Mr. Narendra is correct in some extent. In India, automobile and power are the only two sectors which are growing and will contribute to investor's wealth based on domestic consumption. Telecom and banking are already matured and even if they grow they can not increase share holder's wealth.



Apr 7, 2011

I want to invest in indian stock market for five years(10 stock) 10 years (10 stock)please suggest me.



Apr 4, 2011

presently most of the developed markets are in economy crunch, and our Indian scenario seems to be growing with unending inflation.so by this circumstances how do i believe markets are safe place for investments. at this juncture i play safely some kind of trading alone according to the existing opportunity Market provides.



Apr 4, 2011

You have rightly said where to invest.Good But the real problem is how to identify such stocks there lies the key Even so called experts also fail in this miserably.



Apr 4, 2011

The recommended companies are quite good. Further, we can invest in the following companies also

LIC Housing Finance
Tata Consultancy Services



Apr 4, 2011

All fake. no need your advice.
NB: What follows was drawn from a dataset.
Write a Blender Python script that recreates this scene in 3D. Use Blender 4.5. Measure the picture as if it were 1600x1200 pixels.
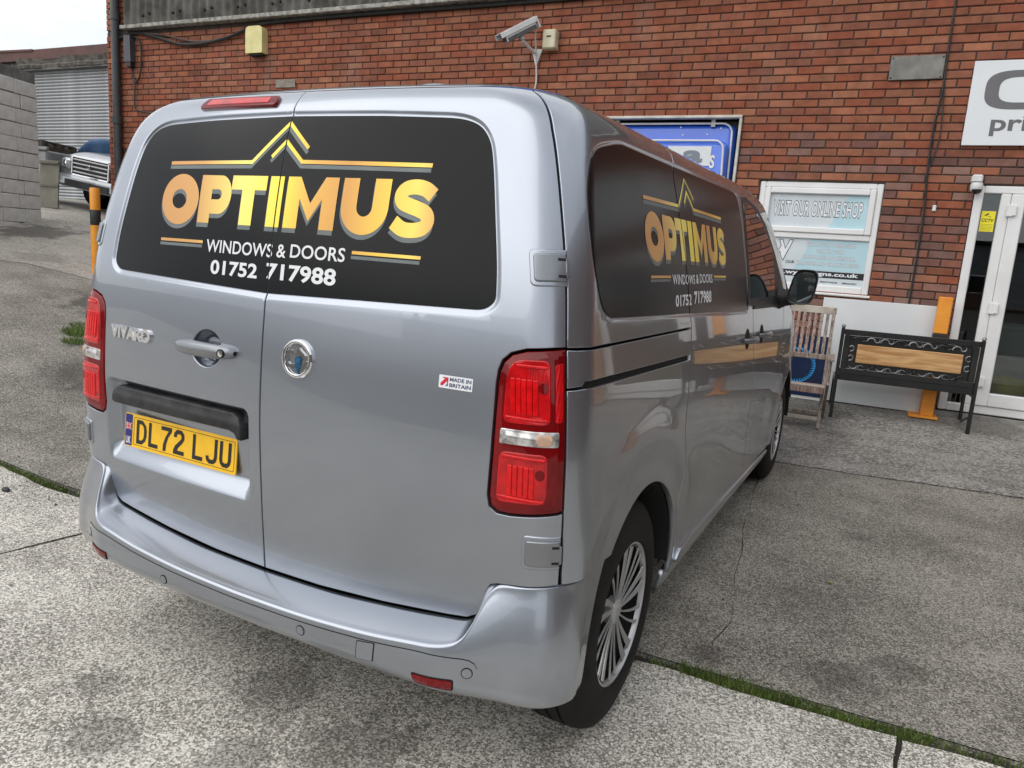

I am in market for last 12 years playig.


Vivekananda Koti

Apr 4, 2011

I am of the opinion that the following companies are good for the purpose of investment
1. Asian Paints Ltd
2. ITC Ltd
3. ONGC Ltd

I request you to inform me whether my study on the above companies is good. Also I request you to inform the good companies for short term investment.


nikhil agarwal

Apr 4, 2011

I hope Mr Nandra shares the same view (long term invest in India).
But, I don't think that preferring local stocks which have higher exposure to developed world is a change in investment pattern. As rightly said in bold, "the key here is to buy into those companies when they are available cheap and come equipped with some sort of competetive advantage," the local stocks with foreign exposure definitely provides a competetive advantage in a situation when local inflation is eating into corporate earnings.
A simple math would suffice my view: Absolute basis of growth in US economy at 3% means US$40 billion while 8.5% growth for Indian economy means US$10 billion.
So % growth figure should not always be fancied around.